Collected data

:::::

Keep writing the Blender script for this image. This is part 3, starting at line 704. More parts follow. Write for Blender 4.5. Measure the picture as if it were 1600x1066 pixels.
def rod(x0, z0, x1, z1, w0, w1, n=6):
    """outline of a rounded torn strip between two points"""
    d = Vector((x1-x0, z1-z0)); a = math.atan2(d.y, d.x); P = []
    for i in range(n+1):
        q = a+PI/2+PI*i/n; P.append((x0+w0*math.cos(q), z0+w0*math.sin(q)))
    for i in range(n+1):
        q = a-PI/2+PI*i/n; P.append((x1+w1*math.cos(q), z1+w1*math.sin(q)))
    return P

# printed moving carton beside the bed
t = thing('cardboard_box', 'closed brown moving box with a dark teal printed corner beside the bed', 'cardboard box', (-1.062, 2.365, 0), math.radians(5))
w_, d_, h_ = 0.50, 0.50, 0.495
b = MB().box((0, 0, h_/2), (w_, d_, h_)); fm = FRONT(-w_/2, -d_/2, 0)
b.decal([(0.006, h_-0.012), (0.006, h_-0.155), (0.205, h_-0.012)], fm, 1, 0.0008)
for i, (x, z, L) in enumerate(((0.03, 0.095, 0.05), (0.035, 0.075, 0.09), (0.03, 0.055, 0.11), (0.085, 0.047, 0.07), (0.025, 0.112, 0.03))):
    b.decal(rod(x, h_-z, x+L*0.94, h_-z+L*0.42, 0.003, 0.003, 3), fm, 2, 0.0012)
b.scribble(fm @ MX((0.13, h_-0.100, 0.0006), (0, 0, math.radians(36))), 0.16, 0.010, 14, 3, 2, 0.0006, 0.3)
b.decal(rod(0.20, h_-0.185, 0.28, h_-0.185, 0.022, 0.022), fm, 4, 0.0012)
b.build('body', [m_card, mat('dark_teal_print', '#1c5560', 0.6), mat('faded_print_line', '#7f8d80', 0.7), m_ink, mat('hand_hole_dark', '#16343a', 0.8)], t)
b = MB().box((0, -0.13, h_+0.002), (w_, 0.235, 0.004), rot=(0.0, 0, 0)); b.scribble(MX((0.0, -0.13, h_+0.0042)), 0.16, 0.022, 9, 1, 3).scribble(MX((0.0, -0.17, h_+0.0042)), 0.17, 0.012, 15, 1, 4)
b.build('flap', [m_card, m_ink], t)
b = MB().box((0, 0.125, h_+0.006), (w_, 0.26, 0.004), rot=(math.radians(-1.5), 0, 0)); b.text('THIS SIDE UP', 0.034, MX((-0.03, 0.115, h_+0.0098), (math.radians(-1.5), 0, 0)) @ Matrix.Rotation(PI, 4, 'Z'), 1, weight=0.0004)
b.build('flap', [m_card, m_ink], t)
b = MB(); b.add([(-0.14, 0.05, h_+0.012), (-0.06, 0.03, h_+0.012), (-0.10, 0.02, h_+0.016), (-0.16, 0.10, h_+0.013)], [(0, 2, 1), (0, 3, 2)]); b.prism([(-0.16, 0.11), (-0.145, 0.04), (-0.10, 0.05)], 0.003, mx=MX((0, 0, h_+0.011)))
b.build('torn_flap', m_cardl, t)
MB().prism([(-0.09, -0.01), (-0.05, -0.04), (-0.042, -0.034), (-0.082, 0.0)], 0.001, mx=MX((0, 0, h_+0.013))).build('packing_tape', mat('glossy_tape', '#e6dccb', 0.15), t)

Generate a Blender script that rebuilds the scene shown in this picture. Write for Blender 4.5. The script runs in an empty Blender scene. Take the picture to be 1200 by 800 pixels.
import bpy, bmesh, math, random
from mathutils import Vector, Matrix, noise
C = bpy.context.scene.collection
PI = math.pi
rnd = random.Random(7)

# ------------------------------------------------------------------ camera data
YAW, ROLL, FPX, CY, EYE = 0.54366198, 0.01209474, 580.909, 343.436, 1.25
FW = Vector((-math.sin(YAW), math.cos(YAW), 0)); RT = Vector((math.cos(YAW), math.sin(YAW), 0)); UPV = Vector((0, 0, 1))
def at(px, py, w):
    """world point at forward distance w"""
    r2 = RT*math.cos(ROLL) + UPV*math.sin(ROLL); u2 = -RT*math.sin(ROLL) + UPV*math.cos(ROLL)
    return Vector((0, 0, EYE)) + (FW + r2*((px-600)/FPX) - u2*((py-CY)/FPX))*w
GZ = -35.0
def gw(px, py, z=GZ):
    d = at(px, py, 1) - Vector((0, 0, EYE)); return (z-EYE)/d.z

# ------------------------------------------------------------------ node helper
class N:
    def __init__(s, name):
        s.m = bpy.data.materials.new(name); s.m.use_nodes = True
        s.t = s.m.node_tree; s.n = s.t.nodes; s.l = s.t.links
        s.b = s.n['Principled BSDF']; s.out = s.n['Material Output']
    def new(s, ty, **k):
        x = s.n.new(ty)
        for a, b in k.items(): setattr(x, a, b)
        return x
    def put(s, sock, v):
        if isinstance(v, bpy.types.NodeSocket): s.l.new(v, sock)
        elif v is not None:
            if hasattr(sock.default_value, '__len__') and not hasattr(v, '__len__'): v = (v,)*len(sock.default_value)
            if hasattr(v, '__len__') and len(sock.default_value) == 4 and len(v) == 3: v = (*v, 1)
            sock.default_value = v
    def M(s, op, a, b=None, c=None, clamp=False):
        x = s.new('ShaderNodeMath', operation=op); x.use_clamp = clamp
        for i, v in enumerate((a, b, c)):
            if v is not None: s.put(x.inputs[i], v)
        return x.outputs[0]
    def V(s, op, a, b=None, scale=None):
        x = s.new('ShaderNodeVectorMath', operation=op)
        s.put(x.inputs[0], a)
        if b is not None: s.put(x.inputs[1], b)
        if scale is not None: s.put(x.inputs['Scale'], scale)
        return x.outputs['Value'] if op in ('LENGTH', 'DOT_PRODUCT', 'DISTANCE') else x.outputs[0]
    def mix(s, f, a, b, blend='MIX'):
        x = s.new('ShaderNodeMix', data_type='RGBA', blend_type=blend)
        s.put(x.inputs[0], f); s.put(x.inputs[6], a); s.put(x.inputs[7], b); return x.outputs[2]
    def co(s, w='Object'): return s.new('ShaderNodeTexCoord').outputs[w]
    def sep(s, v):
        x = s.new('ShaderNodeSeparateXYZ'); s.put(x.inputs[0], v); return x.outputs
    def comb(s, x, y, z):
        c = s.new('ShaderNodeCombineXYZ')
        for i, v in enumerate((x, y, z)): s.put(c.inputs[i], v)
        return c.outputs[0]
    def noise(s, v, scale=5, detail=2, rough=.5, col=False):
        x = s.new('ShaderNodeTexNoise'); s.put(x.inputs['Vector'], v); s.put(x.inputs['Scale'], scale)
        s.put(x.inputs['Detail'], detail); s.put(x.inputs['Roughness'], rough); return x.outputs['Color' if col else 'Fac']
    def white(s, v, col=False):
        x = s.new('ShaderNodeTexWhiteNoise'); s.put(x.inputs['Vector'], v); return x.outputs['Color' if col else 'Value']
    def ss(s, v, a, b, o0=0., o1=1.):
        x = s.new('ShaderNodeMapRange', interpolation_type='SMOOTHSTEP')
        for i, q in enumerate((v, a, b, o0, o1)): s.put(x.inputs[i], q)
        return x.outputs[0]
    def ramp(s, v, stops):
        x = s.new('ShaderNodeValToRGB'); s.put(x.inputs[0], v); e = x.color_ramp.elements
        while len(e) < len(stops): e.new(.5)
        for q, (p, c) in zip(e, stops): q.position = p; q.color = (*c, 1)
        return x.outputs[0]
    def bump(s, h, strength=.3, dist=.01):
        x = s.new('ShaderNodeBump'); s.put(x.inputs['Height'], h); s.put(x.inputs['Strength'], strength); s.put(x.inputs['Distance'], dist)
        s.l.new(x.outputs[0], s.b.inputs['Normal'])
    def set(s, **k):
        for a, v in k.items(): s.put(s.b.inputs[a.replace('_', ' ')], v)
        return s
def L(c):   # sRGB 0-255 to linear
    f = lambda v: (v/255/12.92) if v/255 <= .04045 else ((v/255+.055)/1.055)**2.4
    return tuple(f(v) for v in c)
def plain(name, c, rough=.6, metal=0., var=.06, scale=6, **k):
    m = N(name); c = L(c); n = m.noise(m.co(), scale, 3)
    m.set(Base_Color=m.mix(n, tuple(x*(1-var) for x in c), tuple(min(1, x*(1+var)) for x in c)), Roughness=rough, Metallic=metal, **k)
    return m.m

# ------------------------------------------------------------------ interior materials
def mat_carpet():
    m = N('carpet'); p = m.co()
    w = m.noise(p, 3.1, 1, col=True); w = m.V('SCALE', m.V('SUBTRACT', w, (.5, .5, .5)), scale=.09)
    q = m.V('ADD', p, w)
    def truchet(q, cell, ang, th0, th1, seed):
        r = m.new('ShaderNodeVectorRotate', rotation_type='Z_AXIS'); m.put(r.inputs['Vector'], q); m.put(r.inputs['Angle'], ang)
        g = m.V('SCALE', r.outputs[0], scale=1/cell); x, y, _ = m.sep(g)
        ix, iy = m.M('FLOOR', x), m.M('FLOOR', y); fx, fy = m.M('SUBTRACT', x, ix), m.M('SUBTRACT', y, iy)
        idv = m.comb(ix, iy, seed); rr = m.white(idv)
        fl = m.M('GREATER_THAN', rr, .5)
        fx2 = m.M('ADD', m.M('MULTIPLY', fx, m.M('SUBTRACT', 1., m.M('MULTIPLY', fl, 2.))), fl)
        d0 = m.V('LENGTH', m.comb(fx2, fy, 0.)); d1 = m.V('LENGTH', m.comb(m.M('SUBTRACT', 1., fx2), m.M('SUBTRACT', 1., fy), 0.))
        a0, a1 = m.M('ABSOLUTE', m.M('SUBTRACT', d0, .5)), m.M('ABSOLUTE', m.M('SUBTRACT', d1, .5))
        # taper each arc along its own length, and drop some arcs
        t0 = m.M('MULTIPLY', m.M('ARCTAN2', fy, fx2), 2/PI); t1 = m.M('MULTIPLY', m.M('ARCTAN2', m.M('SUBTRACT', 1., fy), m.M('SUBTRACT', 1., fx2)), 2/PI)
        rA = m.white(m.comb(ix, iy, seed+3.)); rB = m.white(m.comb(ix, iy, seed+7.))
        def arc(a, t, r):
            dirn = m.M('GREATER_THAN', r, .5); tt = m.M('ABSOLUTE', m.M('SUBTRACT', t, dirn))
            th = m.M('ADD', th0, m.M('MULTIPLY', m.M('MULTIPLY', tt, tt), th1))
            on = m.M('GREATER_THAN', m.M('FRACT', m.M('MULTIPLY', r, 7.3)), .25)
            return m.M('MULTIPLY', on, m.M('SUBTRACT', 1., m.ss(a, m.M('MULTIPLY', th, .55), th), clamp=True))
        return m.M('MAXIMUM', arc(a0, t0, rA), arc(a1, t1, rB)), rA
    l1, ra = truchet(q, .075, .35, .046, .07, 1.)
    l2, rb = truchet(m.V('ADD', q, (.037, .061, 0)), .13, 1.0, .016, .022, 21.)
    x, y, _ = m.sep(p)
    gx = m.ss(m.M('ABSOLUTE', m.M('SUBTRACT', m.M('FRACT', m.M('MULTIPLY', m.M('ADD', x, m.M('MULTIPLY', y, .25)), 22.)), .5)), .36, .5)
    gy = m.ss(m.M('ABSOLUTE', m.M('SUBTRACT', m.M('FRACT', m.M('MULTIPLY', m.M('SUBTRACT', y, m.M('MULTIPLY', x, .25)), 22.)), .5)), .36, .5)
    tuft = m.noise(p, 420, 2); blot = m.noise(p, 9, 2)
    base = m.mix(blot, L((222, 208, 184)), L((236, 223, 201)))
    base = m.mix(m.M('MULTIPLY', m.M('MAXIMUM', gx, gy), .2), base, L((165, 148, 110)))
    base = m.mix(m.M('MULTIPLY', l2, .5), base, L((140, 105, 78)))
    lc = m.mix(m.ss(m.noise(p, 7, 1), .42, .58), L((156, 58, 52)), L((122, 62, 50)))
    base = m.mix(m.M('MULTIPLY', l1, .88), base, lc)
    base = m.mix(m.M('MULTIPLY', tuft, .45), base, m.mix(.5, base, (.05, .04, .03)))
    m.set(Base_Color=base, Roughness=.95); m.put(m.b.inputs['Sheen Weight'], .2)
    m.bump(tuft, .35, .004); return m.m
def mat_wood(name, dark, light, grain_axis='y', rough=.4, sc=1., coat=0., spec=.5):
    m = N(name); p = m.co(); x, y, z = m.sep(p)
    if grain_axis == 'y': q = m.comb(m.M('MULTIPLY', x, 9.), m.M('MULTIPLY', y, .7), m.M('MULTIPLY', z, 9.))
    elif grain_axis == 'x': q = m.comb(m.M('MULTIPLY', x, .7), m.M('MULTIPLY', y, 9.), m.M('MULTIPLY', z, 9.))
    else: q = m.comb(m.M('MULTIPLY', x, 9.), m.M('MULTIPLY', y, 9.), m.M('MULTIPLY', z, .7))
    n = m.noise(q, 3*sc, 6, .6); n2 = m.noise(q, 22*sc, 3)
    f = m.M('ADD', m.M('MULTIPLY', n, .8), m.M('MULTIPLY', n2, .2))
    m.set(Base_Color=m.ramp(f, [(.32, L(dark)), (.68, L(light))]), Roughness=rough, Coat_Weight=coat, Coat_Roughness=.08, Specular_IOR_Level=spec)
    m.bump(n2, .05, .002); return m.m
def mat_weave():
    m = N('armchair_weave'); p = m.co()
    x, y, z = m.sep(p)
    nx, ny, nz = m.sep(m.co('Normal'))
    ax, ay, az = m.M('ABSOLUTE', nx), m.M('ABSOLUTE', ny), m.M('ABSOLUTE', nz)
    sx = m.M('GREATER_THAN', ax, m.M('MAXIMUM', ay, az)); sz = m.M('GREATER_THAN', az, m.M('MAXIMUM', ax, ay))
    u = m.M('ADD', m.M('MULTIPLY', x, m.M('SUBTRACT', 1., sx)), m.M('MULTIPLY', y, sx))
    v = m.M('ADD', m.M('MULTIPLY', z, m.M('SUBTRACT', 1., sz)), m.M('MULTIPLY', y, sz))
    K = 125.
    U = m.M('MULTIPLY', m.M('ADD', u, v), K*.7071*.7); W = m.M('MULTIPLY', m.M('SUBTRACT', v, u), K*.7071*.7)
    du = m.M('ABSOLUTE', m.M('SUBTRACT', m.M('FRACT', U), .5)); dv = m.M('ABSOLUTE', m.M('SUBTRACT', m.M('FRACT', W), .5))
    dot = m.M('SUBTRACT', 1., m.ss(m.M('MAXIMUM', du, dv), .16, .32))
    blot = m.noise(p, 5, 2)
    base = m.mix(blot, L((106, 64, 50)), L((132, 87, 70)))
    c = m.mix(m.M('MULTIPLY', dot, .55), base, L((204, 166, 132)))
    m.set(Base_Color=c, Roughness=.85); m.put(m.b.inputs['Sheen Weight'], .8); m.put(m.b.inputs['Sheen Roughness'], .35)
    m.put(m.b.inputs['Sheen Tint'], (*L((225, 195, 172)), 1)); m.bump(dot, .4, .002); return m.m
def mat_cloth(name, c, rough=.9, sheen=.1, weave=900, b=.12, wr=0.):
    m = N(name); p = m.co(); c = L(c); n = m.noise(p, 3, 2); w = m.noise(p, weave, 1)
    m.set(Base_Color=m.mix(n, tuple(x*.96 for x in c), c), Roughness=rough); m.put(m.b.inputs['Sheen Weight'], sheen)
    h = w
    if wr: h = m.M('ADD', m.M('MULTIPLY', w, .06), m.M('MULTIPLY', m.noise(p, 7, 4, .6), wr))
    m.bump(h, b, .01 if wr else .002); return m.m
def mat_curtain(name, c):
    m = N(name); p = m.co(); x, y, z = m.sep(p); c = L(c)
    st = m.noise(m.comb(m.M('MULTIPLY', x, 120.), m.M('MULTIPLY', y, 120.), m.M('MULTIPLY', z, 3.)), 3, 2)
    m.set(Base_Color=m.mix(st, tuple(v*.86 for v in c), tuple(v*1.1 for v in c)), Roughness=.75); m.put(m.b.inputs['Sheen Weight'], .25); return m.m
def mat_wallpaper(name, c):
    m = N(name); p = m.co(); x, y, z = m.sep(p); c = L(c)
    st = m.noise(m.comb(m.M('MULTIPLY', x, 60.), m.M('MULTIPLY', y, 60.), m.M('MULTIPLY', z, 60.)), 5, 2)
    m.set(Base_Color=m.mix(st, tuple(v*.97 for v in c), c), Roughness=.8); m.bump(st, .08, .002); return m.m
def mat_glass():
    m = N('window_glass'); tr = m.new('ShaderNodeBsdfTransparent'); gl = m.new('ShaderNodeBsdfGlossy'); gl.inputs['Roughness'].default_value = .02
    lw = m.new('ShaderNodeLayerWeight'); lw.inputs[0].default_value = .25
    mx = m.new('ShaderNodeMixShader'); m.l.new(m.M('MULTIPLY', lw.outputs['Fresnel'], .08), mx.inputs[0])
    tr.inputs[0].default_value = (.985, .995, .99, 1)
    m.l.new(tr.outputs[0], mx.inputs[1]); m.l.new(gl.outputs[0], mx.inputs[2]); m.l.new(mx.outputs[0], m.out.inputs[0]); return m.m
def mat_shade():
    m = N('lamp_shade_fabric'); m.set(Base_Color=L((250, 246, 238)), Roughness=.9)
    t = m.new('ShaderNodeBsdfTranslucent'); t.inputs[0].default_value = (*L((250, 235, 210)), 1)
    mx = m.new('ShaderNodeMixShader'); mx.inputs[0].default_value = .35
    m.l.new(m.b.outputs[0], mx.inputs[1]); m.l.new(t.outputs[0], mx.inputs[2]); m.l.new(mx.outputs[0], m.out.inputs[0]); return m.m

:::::

Report back each line of the entries that holds the string "pixels".

Keep writing the Blender script for this image. This is part 3, starting at line 704. More parts follow. Write for Blender 4.5. Measure the picture as if it were 1600x1066 pixels.
Generate a Blender script that rebuilds the scene shown in this picture. Write for Blender 4.5. The script runs in an empty Blender scene. Take the picture to be 1200 by 800 pixels.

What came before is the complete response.